··· Data for this exercise ···

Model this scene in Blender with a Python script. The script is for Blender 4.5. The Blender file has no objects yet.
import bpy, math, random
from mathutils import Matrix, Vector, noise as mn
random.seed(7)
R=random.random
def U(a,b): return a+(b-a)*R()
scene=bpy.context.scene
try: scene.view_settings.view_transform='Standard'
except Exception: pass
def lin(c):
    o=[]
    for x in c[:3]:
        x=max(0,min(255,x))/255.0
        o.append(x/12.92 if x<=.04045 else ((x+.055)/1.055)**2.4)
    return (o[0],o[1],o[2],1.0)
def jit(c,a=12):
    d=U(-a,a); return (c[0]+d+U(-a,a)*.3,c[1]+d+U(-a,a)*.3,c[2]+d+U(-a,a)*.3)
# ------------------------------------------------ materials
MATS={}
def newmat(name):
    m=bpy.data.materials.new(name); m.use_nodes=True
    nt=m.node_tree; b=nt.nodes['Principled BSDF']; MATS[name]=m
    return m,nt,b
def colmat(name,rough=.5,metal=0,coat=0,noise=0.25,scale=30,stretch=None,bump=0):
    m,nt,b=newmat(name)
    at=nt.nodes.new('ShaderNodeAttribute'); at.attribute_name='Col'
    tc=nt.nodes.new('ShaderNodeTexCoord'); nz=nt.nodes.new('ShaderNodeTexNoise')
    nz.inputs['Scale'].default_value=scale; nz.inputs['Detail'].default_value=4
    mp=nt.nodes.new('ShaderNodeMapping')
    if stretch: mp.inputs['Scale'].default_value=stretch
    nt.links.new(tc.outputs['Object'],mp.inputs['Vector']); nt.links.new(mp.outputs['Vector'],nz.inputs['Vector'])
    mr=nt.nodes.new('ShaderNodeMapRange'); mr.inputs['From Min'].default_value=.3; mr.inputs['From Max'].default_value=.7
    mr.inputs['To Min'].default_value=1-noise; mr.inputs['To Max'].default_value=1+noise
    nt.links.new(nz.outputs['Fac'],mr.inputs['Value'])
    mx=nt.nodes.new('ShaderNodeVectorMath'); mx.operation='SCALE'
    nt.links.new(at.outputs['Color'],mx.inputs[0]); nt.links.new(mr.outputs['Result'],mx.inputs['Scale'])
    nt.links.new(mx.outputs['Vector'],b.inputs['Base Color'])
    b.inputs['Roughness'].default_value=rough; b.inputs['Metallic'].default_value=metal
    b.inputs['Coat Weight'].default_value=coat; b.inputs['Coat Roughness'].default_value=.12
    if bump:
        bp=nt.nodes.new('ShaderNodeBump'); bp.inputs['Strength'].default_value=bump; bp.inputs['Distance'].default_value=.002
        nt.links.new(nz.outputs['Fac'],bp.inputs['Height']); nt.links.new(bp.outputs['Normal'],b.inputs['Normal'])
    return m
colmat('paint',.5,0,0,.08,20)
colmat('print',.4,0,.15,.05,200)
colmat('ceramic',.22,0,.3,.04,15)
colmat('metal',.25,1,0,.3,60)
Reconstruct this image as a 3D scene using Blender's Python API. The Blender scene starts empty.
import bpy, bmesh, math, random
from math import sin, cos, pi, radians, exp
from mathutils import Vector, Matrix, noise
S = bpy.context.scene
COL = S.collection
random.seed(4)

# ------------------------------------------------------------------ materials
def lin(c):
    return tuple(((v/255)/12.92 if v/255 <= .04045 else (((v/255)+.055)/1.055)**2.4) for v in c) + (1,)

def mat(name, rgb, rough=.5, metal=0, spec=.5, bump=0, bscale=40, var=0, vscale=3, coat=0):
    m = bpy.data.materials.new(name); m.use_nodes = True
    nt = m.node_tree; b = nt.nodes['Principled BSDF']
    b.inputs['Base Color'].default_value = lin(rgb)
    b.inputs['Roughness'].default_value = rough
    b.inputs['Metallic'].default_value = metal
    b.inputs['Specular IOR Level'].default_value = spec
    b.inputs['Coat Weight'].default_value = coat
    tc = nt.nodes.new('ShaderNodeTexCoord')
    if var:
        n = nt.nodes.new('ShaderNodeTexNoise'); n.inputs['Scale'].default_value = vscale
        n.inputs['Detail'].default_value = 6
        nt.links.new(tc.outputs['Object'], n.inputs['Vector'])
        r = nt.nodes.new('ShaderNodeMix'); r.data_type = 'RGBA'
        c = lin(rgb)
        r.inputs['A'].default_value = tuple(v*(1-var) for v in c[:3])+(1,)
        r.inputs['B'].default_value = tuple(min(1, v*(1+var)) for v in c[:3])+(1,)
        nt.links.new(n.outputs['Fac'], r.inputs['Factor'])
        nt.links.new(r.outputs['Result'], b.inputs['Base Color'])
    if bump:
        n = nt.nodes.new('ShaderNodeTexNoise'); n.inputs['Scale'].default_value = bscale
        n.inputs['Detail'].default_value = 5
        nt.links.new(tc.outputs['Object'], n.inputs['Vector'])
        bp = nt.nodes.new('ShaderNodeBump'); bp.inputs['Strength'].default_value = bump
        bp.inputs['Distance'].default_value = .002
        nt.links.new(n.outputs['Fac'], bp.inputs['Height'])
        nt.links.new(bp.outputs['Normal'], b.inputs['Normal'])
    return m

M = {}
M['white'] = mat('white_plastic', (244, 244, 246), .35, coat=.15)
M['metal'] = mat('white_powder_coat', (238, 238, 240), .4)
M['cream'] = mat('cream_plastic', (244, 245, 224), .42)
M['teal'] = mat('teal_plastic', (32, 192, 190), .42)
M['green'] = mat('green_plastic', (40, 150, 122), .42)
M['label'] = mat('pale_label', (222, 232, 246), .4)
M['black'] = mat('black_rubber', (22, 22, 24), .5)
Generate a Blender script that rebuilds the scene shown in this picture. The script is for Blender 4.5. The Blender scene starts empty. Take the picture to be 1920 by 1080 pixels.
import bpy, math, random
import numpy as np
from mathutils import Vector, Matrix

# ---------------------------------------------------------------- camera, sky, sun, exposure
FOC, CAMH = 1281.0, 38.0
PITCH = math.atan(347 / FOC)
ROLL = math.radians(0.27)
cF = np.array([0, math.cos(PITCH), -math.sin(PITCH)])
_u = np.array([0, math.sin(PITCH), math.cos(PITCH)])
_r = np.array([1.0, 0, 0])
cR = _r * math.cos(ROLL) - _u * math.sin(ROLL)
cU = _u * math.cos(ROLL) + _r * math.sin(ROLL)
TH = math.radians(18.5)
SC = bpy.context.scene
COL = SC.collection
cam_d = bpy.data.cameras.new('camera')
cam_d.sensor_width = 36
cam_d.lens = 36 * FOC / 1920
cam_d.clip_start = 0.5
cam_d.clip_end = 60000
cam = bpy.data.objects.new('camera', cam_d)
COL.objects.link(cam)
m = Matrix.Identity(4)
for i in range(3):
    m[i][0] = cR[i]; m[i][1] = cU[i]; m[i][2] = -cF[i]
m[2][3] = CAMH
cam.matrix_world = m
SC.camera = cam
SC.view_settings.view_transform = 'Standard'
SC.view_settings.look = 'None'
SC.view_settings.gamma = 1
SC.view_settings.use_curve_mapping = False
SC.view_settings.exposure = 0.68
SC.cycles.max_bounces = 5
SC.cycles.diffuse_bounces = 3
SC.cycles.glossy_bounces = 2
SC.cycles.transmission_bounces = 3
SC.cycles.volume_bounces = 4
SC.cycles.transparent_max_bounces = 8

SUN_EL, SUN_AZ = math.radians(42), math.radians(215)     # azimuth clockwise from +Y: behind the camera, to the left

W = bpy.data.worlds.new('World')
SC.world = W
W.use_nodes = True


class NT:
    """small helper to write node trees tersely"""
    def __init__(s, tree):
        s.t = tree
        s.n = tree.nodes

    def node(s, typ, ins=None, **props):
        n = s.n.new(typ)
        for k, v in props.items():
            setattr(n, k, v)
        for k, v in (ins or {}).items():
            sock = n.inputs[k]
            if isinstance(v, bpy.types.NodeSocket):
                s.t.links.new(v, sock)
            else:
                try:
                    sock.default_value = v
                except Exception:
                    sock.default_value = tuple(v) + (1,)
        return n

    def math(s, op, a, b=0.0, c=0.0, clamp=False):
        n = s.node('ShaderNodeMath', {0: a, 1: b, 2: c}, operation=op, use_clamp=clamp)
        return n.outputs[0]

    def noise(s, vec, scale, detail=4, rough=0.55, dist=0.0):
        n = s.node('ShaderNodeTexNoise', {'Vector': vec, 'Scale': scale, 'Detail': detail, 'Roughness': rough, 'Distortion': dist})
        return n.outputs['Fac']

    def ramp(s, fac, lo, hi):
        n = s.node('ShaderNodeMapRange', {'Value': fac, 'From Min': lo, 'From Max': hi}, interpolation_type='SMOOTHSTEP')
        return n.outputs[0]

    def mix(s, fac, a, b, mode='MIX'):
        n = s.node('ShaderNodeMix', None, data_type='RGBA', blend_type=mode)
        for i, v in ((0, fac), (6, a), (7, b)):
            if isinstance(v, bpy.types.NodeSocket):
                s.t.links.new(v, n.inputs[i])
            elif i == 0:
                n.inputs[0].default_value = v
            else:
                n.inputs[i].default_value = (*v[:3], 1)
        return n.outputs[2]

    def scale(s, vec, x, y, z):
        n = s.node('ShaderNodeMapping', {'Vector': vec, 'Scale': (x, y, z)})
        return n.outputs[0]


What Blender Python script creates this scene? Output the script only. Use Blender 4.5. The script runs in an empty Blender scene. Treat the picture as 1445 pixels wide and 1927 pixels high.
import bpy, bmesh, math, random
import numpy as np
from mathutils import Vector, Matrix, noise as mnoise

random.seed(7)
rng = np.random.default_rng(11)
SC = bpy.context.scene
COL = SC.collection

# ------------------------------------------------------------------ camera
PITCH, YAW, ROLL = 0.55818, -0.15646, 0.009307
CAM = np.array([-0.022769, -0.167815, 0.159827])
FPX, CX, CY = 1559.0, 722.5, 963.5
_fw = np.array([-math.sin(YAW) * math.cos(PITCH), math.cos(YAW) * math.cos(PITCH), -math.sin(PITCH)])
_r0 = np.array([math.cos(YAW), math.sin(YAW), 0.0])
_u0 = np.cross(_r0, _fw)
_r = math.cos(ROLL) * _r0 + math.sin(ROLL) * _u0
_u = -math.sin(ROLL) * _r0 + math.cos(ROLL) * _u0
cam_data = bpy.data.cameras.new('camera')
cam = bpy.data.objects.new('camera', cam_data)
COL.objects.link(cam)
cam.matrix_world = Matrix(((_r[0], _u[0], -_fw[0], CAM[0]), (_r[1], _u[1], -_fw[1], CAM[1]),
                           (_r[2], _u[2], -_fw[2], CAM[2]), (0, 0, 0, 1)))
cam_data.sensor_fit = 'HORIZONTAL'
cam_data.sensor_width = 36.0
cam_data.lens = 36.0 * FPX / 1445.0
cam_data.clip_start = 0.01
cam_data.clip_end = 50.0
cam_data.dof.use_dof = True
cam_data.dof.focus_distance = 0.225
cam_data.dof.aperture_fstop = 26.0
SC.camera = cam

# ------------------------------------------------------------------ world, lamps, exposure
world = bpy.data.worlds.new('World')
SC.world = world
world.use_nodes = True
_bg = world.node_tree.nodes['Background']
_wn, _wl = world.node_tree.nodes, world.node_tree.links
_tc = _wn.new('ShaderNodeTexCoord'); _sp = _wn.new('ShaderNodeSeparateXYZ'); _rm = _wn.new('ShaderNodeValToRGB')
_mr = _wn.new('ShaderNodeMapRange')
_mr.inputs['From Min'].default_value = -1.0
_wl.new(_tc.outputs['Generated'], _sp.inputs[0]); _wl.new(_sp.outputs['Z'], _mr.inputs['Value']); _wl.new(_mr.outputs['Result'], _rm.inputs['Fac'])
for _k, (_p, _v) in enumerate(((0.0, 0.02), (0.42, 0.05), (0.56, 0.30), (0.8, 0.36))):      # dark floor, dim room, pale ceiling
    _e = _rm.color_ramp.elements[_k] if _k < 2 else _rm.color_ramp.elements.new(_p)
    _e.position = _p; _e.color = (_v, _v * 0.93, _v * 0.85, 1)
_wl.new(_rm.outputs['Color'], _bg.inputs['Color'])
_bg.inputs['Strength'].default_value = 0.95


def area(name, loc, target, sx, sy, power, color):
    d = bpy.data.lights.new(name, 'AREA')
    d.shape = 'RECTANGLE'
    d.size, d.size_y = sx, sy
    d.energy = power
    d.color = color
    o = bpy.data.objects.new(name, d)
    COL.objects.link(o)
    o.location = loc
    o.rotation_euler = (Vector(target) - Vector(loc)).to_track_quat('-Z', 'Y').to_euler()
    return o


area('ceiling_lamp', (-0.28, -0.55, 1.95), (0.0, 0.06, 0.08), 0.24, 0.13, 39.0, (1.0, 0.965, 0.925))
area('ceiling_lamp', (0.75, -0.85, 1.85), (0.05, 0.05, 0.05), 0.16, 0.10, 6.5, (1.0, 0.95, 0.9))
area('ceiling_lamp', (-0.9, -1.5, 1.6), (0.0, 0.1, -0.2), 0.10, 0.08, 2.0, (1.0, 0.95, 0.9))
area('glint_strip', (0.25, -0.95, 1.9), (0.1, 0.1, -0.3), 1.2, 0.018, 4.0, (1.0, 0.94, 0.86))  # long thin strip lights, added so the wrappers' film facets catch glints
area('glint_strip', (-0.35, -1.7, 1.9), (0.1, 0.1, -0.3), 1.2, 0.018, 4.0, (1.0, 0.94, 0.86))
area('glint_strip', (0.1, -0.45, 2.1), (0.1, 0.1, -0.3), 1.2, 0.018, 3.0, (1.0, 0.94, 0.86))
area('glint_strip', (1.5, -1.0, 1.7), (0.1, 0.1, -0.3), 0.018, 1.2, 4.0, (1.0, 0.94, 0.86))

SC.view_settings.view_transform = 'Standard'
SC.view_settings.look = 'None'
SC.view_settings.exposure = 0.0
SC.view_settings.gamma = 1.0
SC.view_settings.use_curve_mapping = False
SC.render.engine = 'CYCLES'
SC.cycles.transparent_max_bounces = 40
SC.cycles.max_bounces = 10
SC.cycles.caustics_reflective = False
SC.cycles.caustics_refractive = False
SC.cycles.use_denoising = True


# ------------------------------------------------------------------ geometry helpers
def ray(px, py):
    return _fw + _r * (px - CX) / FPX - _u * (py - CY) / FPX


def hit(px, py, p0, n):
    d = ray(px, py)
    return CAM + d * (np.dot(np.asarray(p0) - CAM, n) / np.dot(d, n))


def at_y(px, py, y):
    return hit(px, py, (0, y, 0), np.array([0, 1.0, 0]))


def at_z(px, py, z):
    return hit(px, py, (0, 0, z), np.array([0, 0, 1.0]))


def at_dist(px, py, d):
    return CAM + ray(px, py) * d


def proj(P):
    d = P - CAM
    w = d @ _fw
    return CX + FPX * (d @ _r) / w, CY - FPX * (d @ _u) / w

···

- _Exercise directions_
Solely the line containing "Reconstruct this image", the line containing "return tuple(((v/255)/12.92 if", and the lines between them are to be given again, exactly as written.

- _Task output_
Reconstruct this image as a 3D scene using Blender's Python API. The Blender scene starts empty.
import bpy, bmesh, math, random
from math import sin, cos, pi, radians, exp
from mathutils import Vector, Matrix, noise
S = bpy.context.scene
COL = S.collection
random.seed(4)

# ------------------------------------------------------------------ materials
def lin(c):
    return tuple(((v/255)/12.92 if v/255 <= .04045 else (((v/255)+.055)/1.055)**2.4) for v in c) + (1,)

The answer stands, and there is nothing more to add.